Innerhalb des Forums gibt es Akteure mit unterschiedlicher Programmatik. Welches sind die einenden Themen?

Ein gemeinsamer Nenner ist, wie gesagt, die Markierung der Linken als Feind, egal ob sie nun sozialdemokratisch oder revolutionär ist. Hinzu kommt das, was sie Identitätspolitik nennen, also die Politik der Gleichstellung von Frauen oder LGTBQ-Personen. Der internationalen Ultrarechten ist es außerdem gelungen, den sogenannten Libertarismus mit extrem konservativen Positionen zu verbinden. Auch wenn es auf den ersten Blick so scheint, als passte das nicht zusammen, zeigt die Wirklichkeit das Gegenteil. Sie führen einen wirtschaftlichen und kulturellen Krieg gegen Rechte und Freiheiten.

Wie hat es Vox geschafft, innerhalb der ultrarechten Bewegung in Hispanoamerika ein zentraler Akteur zu werden?

Vox als spanische und europäische Partei führt in imperialistischer, kolonialistischer Manier wie das Mutterland die ehemaligen Kolonien an. Ich glaube, Vox sieht das so, und auch ein großer Teil der lateinamerikanischen extremen Rechten versteht es so. Vox agiert also wie ein Pate. Und die Partei verfügt auch über die nötigen Ressourcen. Außerdem war sie die erste, die sich zusätzlich zu den bereits bestehenden Beziehungen um Kontakt zur europäischen und nordamerikanischen Rechten bemüht hat. Damit hat sie auch eine Art Brückenfunktion.

Welche Rolle spielt der argentinische Präsident Javier Milei in dieser Bewegung?

Milei nimmt eine sehr spezielle Rolle ein, auch wegen seines Charakters und seiner exzentrischen Art. Er gibt der ultrarechten Bewegung eine Art ästhetisches Element – mit seiner zur Schau gestellten Respektlosigkeit und seiner Rolle als Fernsehpersönlichkeit. Er macht Lärm. Er weiß, wie er die Leute erreichen kann. In einer Gesellschaft des Spektakels macht allein das ihn zu einer relevanten Figur. Für die ultrarechte Bewegung ist er daher sehr nützlich.

Ist die internationale Führungsrolle Mileis nur vorübergehend? Mit anderen Worten, wird er mit einem möglichen Sieg Trumps in den USA an Bedeutung verlieren?

Es wird sich zeigen, was von Milei übrigbleiben wird.

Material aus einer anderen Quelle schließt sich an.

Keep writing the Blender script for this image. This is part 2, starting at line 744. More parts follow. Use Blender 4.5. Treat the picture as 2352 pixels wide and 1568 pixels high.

Ich denke nicht, dass wir ihn so schnell loswerden. Auch nicht, dass Trump ihn so schnell in den Schatten stellen wird, sondern vielmehr, dass er als Stütze fungieren wird. Gut möglich, dass es zu Meinungsverschiedenheiten oder sogar einem Wettbewerb um Aufmerksamkeit kommt. Ich gehe aber davon aus, dass sich die beiden gegenseitig ergänzen werden. Wir befinden uns derzeit in einer Weltlage, in der Bewegungen und Persönlichkeiten wie diese überall an Bedeutung gewinnen. Viel wird außerdem davon abhängen, wie die argentinische Gesellschaft mit ihrem Präsidenten umgeht; welche Folgen seine Politik für den Alltag vor allem der Arbeiterklasse hat.

Miquel Ramos ist Journalist und Autor. Er arbeitet zur radikalen Rechten und Antifaschismus in Spanien und darüber hinaus.